JohnRawls wrote:Pretty much but the video tried to portray Stalin as a some kind of anti-communist who ruined a lot of things.(Watched like half of the video) The person answering tries to say Kotkin is wrong by saying a lot of things that Kotkin has said while portraying Stalin to be some kind of anti-communist/anti-revolutionary administrator forgetting that the revolution has won by that time already so it needed an administrator.
Stalin was perhaps one of the most competent communist leaders. He actually implemented things that most considering physically impossible to do which Stalin did and proved them wrong. Like destroying free market in the villages/rural areas etc. What caused a lot of tragedy is the fact that communism/socialism ideas of that time didn't work and even now, it is hard to say if they work. So Stalin is a monster in this sense. But a monster with great talent, ability, perseverence etc
Also its funny how people try to say that Kotkin doesn't understand Stalin.
Well I think Kotkin is right in his summary of Stalin as a true believer.

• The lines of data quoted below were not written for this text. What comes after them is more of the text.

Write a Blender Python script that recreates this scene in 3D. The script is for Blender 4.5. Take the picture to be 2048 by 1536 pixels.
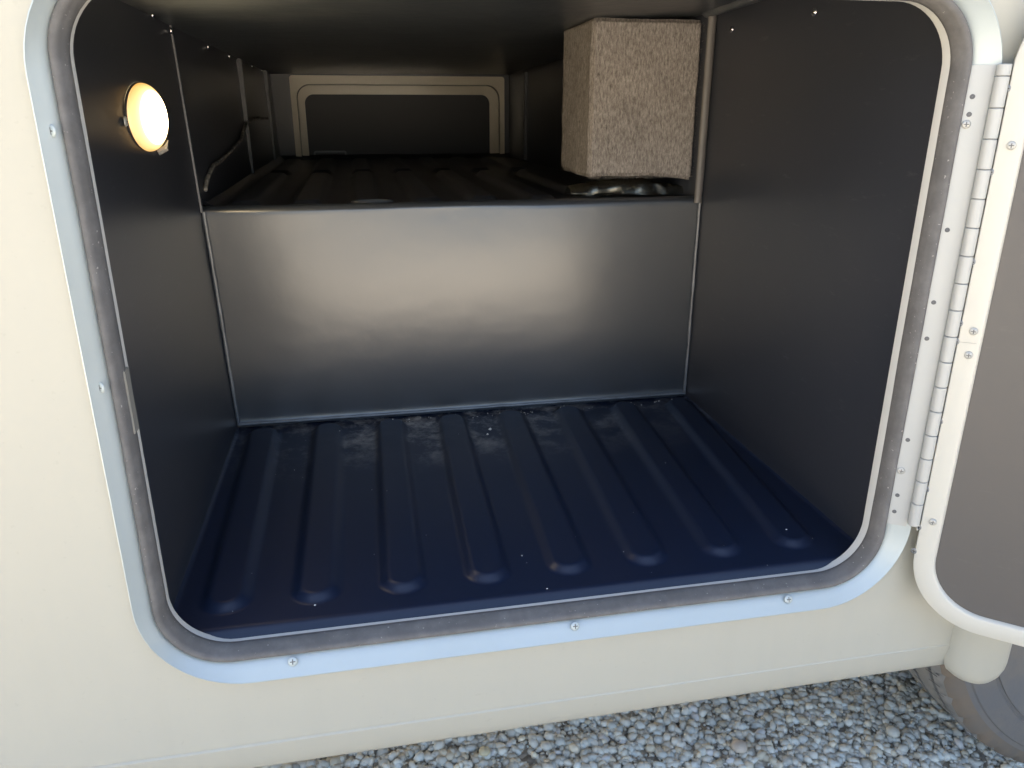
import bpy, bmesh, math, random
import numpy as np
from mathutils import Vector, Matrix, noise as mnoise
random.seed(7); rng = np.random.default_rng(7)
scn = bpy.context.scene; COL = scn.collection
for o in list(bpy.data.objects): bpy.data.objects.remove(o)
R = math.radians

# ------------------------------------------------------------------ camera, sky, sun, exposure
SUN_EL, SUN_ROT = 51.0, -14.0         # sun stands behind the vehicle (towards +y): this side and the ground beside it are in shade
cam_d = bpy.data.cameras.new('camera'); cam = bpy.data.objects.new('camera', cam_d); COL.objects.link(cam)
cam_d.sensor_fit = 'HORIZONTAL'; cam_d.sensor_width = 36.0; cam_d.lens = 36.0*1538.0/2048.0
cam_d.clip_start = 0.02; cam_d.clip_end = 2000
cam.location = (0.0, -0.8909, 0.0); cam.rotation_euler = (R(90-19.626), 0, R(-11.088))
scn.camera = cam
world = bpy.data.worlds.new('World'); scn.world = world; world.use_nodes = True
nt = world.node_tree
sky = nt.nodes.new('ShaderNodeTexSky'); sky.sky_type = 'NISHITA'; sky.sun_disc = False
sky.sun_elevation = R(SUN_EL); sky.sun_rotation = R(SUN_ROT); sky.air_density = 1.0; sky.dust_density = 5.0; sky.ozone_density = 1.0
nt.links.new(sky.outputs[0], nt.nodes['Background'].inputs[0]); nt.nodes['Background'].inputs[1].default_value = 0.088
sl = bpy.data.lights.new('sun', 'SUN'); sl.energy = 4.8; sl.angle = R(0.5); sl.color = (1.0, 0.93, 0.82)
so = bpy.data.objects.new('sun', sl); COL.objects.link(so)
sd = Vector((math.sin(R(SUN_ROT))*math.cos(R(SUN_EL)), math.cos(R(SUN_ROT))*math.cos(R(SUN_EL)), math.sin(R(SUN_EL))))
so.rotation_euler = (-sd).to_track_quat('-Z', 'Y').to_euler(); so.location = sd*30
vs = scn.view_settings
scn.display_settings.display_device = 'sRGB'
vs.view_transform = 'Standard'; vs.look = 'None'; vs.gamma = 1.0; vs.exposure = 2.95; vs.use_curve_mapping = False

# ------------------------------------------------------------------ materials
def mat(name, col, rough=0.5, metal=0.0, spec=0.5, coat=0.0, bump=None, var=None, coat_rough=0.1):
    """bump=(scale, strength, distance, detail); var=(scale, amount, second colour)"""
    m = bpy.data.materials.new(name); m.use_nodes = True
    t = m.node_tree; b = t.nodes['Principled BSDF']
    b.inputs['Base Color'].default_value = (*col, 1); b.inputs['Roughness'].default_value = rough
    b.inputs['Metallic'].default_value = metal; b.inputs['Specular IOR Level'].default_value = spec
    b.inputs['Coat Weight'].default_value = coat; b.inputs['Coat Roughness'].default_value = coat_rough
    tc = t.nodes.new('ShaderNodeTexCoord')
    if bump:
        n = t.nodes.new('ShaderNodeTexNoise'); n.inputs['Scale'].default_value = bump[0]; n.inputs['Detail'].default_value = bump[3]
        t.links.new(tc.outputs['Object'], n.inputs['Vector'])
        bp = t.nodes.new('ShaderNodeBump'); bp.inputs['Strength'].default_value = bump[1]; bp.inputs['Distance'].default_value = bump[2]
        t.links.new(n.outputs['Fac'], bp.inputs['Height']); t.links.new(bp.outputs[0], b.inputs['Normal'])
    if var:
        n = t.nodes.new('ShaderNodeTexNoise'); n.inputs['Scale'].default_value = var[0]; n.inputs['Detail'].default_value = 5
        n.inputs['Roughness'].default_value = 0.65
        t.links.new(tc.outputs['Object'], n.inputs['Vector'])
        rp = t.nodes.new('ShaderNodeMapRange'); rp.inputs[1].default_value = 0.4; rp.inputs[2].default_value = 0.7
        rp.inputs[3].default_value = 0; rp.inputs[4].default_value = var[1]
        t.links.new(n.outputs['Fac'], rp.inputs[0])
        mx = t.nodes.new('ShaderNodeMix'); mx.data_type = 'RGBA'
        mx.inputs[6].default_value = (*col, 1); mx.inputs[7].default_value = (*var[2], 1)
        t.links.new(rp.outputs[0], mx.inputs[0]); t.links.new(mx.outputs[2], b.inputs['Base Color'])
    return m
def nodes(m): return m.node_tree, m.node_tree.nodes['Principled BSDF']
def add_rough_var(m, scale, lo, hi):
    t, b = nodes(m); tc = t.nodes.new('ShaderNodeTexCoord'); n = t.nodes.new('ShaderNodeTexNoise')
    n.inputs['Scale'].default_value = scale; n.inputs['Detail'].default_value = 6
    t.links.new(tc.outputs['Object'], n.inputs['Vector'])
    rp = t.nodes.new('ShaderNodeMapRange'); rp.inputs[1].default_value = .3; rp.inputs[2].default_value = .7
    rp.inputs[3].default_value = lo; rp.inputs[4].default_value = hi
    t.links.new(n.outputs['Fac'], rp.inputs[0]); t.links.new(rp.outputs[0], b.inputs['Roughness'])

M = {}
M['paint'] = mat('cream_paint', (.445, .428, .355), .42, spec=.35, bump=(9, .06, .004, 2), var=(2.2, .35, (.425, .410, .345)))
M['trim_white'] = mat('white_trim', (.56, .54, .465), .35, bump=(14, .06, .003, 2))
M['lip'] = mat('white_flange', (.62, .61, .56), .4)
M['alu'] = mat('brushed_aluminium', (.45, .50, .495), .46, metal=.32, spec=.5, bump=(60, .06, .002, 4), var=(7, .5, (.42, .46, .44)))
M['hinge'] = mat('anodised_hinge', (.44, .445, .42), .5, metal=.15, bump=(120, .05, .001, 3))
M['rubber'] = mat('grey_rubber', (.125, .120, .114), .75, spec=.25, bump=(140, .25, .001, 5), var=(30, .5, (.22, .21, .20)))
M['screw'] = mat('screw_metal', (.47, .465, .43), .45, metal=.3)
M['dark'] = mat('dark_recess', (.03, .03, .032), .8)
M['abs'] = mat('black_moulded_plastic', (.029, .032, .041), .36, spec=.65, bump=(420, .08, .0006, 4), var=(3.5, .5, (.040, .041, .048)))
M['step'] = mat('black_glossy_plastic', (.034, .039, .046), .36, spec=1.0, coat=.9, coat_rough=.29, bump=(17, .13, .006, 4))
add_rough_var(M['step'], 3.0, .29, .35)
M['bead'] = mat('worn_highlight_plastic_edge', (.15, .158, .17), .35, spec=.8, var=(40, .9, (.08, .085, .09)))  # edge highlight put into the pale colour, along with stress-whitened wear
M['cei'] = mat('black_ceiling_board', (.052, .060, .068), .36, spec=.8, bump=(14, .6, .006, 5), var=(6, .8, (.085, .092, .098)))
M['grey_panel'] = mat('grey_liner_panel', (.098, .089, .080), .45, bump=(200, .08, .0006, 4), var=(4, .5, (.090, .086, .080)))
M['far_paint'] = mat('tan_door_ring', (.74, .67, .53), .3, spec=.8, coat=.6, bump=(20, .05, .002, 2))
M['far_panel'] = mat('dark_hatch_liner', (.035, .037, .042), .5)
M['chrome'] = mat('chrome', (.8, .8, .8), .12, metal=1.0)
M['tyre'] = mat('tyre_rubber', (.13, .13, .13), .8, bump=(160, .5, .001, 5), var=(9, .8, (.20, .17, .135)))
M['tread'] = mat('dusty_tread_rubber', (.22, .22, .21), .85, bump=(120, .5, .0012, 5), var=(14, .8, (.15, .15, .145)))
M['shoulder'] = mat('muddy_tyre_shoulder', (.17, .135, .10), .85, bump=(120, .4, .001, 5), var=(12, .8, (.12, .115, .105)))
M['rim'] = mat('wheel_steel', (.45, .45, .46), .35, metal=.9)
M['under'] = mat('underbody', (.30, .29, .27), .85)
M['cable'] = mat('cable_sleeve', (.05, .05, .05), .6, var=(45, 1.0, (.36, .33, .28)))

# road film and run marks with their own shape on the paint
t, b = nodes(M['paint']); src = b.inputs['Base Color'].links[0].from_socket
tc = t.nodes.new('ShaderNodeTexCoord'); mp = t.nodes.new('ShaderNodeMapping'); mp.inputs['Scale'].default_value = (9, 9, .7)
t.links.new(tc.outputs['Object'], mp.inputs[0])
n1 = t.nodes.new('ShaderNodeTexNoise'); n1.inputs['Scale'].default_value = 3.0; n1.inputs['Detail'].default_value = 7; t.links.new(mp.outputs[0], n1.inputs['Vector'])
n2 = t.nodes.new('ShaderNodeTexNoise'); n2.inputs['Scale'].default_value = 120; n2.inputs['Detail'].default_value = 3; t.links.new(tc.outputs['Object'], n2.inputs['Vector'])
m1 = t.nodes.new('ShaderNodeMapRange'); m1.inputs[1].default_value = .50; m1.inputs[2].default_value = .80; m1.inputs[4].default_value = .05; t.links.new(n1.outputs['Fac'], m1.inputs[0])
m2 = t.nodes.new('ShaderNodeMapRange'); m2.inputs[1].default_value = .69; m2.inputs[2].default_value = .74; m2.inputs[4].default_value = .10; t.links.new(n2.outputs['Fac'], m2.inputs[0])
ad = t.nodes.new('ShaderNodeMath'); ad.operation = 'ADD'; t.links.new(m1.outputs[0], ad.inputs[0]); t.links.new(m2.outputs[0], ad.inputs[1])
mx = t.nodes.new('ShaderNodeMix'); mx.data_type = 'RGBA'; mx.inputs[7].default_value = (.25, .225, .18, 1)
t.links.new(ad.outputs[0], mx.inputs[0]); t.links.new(src, mx.inputs[6]); t.links.new(mx.outputs[2], b.inputs['Base Color'])
# rub marks on the black plastic liner
def scuffs(m, colour, amount, scale=(3, 3, 14)):
    t, b = nodes(m); src = b.inputs['Base Color'].links[0].from_socket if b.inputs['Base Color'].links else None
    tc = t.nodes.new('ShaderNodeTexCoord'); mp = t.nodes.new('ShaderNodeMapping'); mp.inputs['Scale'].default_value = scale; mp.inputs['Rotation'].default_value = (.5, .3, .2)
    t.links.new(tc.outputs['Object'], mp.inputs[0])
    n = t.nodes.new('ShaderNodeTexNoise'); n.inputs['Scale'].default_value = 5; n.inputs['Detail'].default_value = 10; n.inputs['Roughness'].default_value = .75; t.links.new(mp.outputs[0], n.inputs['Vector'])
    mr = t.nodes.new('ShaderNodeMapRange'); mr.inputs[1].default_value = .60; mr.inputs[2].default_value = .76; mr.inputs[4].default_value = amount; t.links.new(n.outputs['Fac'], mr.inputs[0])
    mx = t.nodes.new('ShaderNodeMix'); mx.data_type = 'RGBA'; mx.inputs[7].default_value = (*colour, 1)
    if src: t.links.new(src, mx.inputs[6])
    else: mx.inputs[6].default_value = b.inputs['Base Color'].default_value
    t.links.new(mr.outputs[0], mx.inputs[0]); t.links.new(mx.outputs[2], b.inputs['Base Color'])
scuffs(M['abs'], (.12, .12, .125), .55); scuffs(M['grey_panel'], (.16, .15, .135), .35); scuffs(M['step'], (.07, .072, .075), .3, (4, 4, 4))

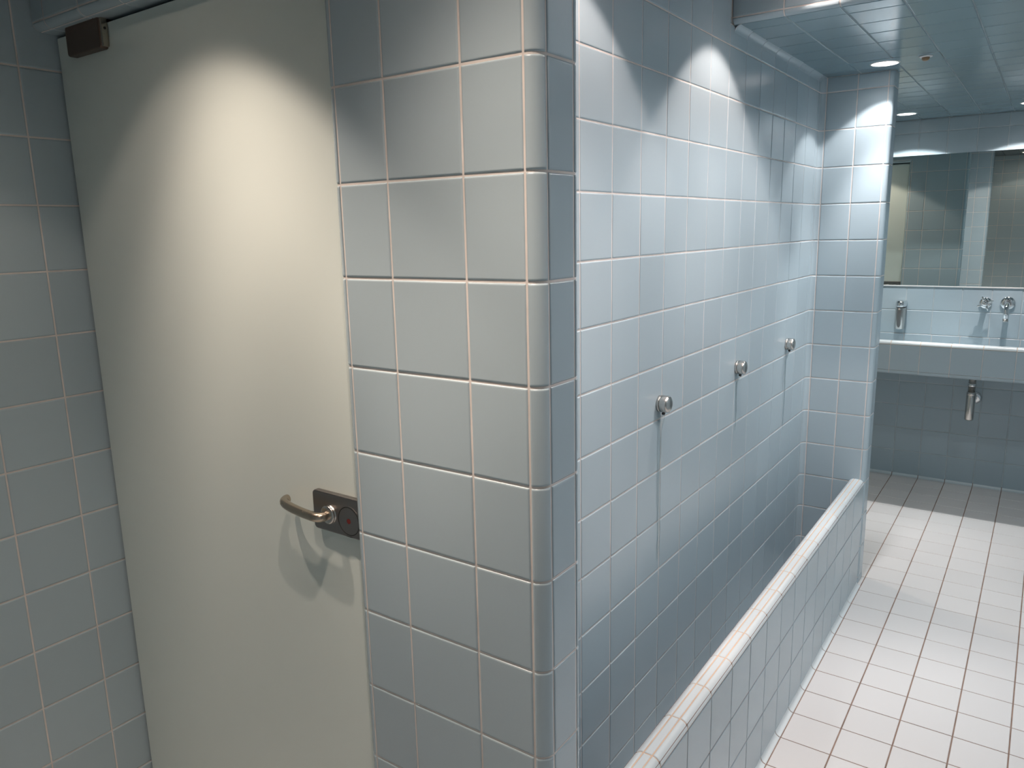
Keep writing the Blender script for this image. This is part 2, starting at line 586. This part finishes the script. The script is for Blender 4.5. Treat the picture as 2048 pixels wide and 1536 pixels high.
# ceilings, with round holes left for the downlights
RAP = 0.31
def ceiling(name, x0, x1, y0, y1, z, xs, ys, mats):
    mb = MB()
    here = [(l[0], l[1]) for l in LAMPS if l[2] == z]
    blocks = []
    for (lx, ly) in here:
        e = RAP + 0.06
        bx0 = max(q for q in xs if q <= lx - e); bx1 = min(q for q in xs if q >= lx + e)
        by0 = max(q for q in ys if q <= ly - e); by1 = min(q for q in ys if q >= ly + e)
        blocks.append((bx0, bx1, by0, by1))
        # plain panel with a round opening
        n = 64
        vs, fs = [], []
        for i in range(n):
            a = 2 * math.pi * i / n
            cx, sy = math.cos(a), math.sin(a)
            t = 1e9
            if cx > 1e-9: t = min(t, (bx1 - lx) / cx)
            if cx < -1e-9: t = min(t, (bx0 - lx) / cx)
            if sy > 1e-9: t = min(t, (by1 - ly) / sy)
            if sy < -1e-9: t = min(t, (by0 - ly) / sy)
            vs.append((lx + RAP * cx, ly + RAP * sy, z))
            vs.append((lx + t * cx, ly + t * sy, z))
        vs += [(bx1, by1, z), (bx0, by1, z), (bx0, by0, z), (bx1, by0, z)]
        for i in range(n):
            j = (i + 1) % n
            fs.append((2 * i, 2 * j, 2 * j + 1, 2 * i + 1))
            a0, a1 = 2 * math.pi * i / n, 2 * math.pi * (i + 1) / n
            for q, (px, py) in enumerate(((bx1, by1), (bx0, by1), (bx0, by0), (bx1, by0))):
                ac = math.atan2(py - ly, px - lx) % (2 * math.pi)
                if a0 < ac < a1:
                    fs.append((2 * i + 1, 2 * j + 1, 2 * n + q))
        mb.add(vs, fs, 0, False)
    def skip(cx, cy):
        return any(b_[0] < cx < b_[1] and b_[2] < cy < b_[3] for b_ in blocks)
    tiles(mb, lambda s, t: ((s, t, z), (0, 0, -1)), xs, ys, g=0.024, b=0.012, tilt=0.002, skip=skip)
    mb.box(x0 - 0.8, x1 + 0.8, y0, y1, z + 0.55, z + 0.9, mi=2)
    return struct(mb.build(name, mats + [M_BACK]))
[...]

But is is also the case that he is part of the thermidorean reaction. There is a lot of thought in the Soviet Union to criticize as being communist but that it had ended up distorted by the crisis that faced the Union. I don’t think of Stalin as consciously opposing Marxist theory but do think of him as in believing in a degenerated form.
I like Kotkins point that its not clear whether anyone could’ve done what Stalin did. Although I do wonder how much this might also be informed by the purges of many of the revolutionaries of the time.
And I do wonder about competence of Stalin although I don’t attribute all problems to him either despite being first among equals. Consider the point about the third position with equating social democrats with fascists and in avoiding war with Hitler up until Moscow. Complex issue but a concerning one. But the USSRs politics flip flopped to international concerns they were trying to navigate than primarily a cause of the revolution. It became a defensive line to survive.
And with Kotkin I don’t think its about his credentials in understanding Stalin but perhaps the nuances of Stalins relationship to Marxism and Marxist Leninism which of course sparks all the trotsky stalin debates. Which there is something odd in that I don’t think Stalin should be dismissed as an anticommunist in communist garb but there is much to criticize of how much he adheres to Marxism on many things also. He certainly wasn’t a great theoretician as Trotsky.
I guess im trying to emphasize straddling the line Trotsky says in his assessment of the USSR against sinple dogmatism that the USSR was everything socialism was meant to be and could be, and the simple dismissal of the USSR due to its failure. Both simply ignore an analysis of the gains and failures of the USSR to assert their preferred end.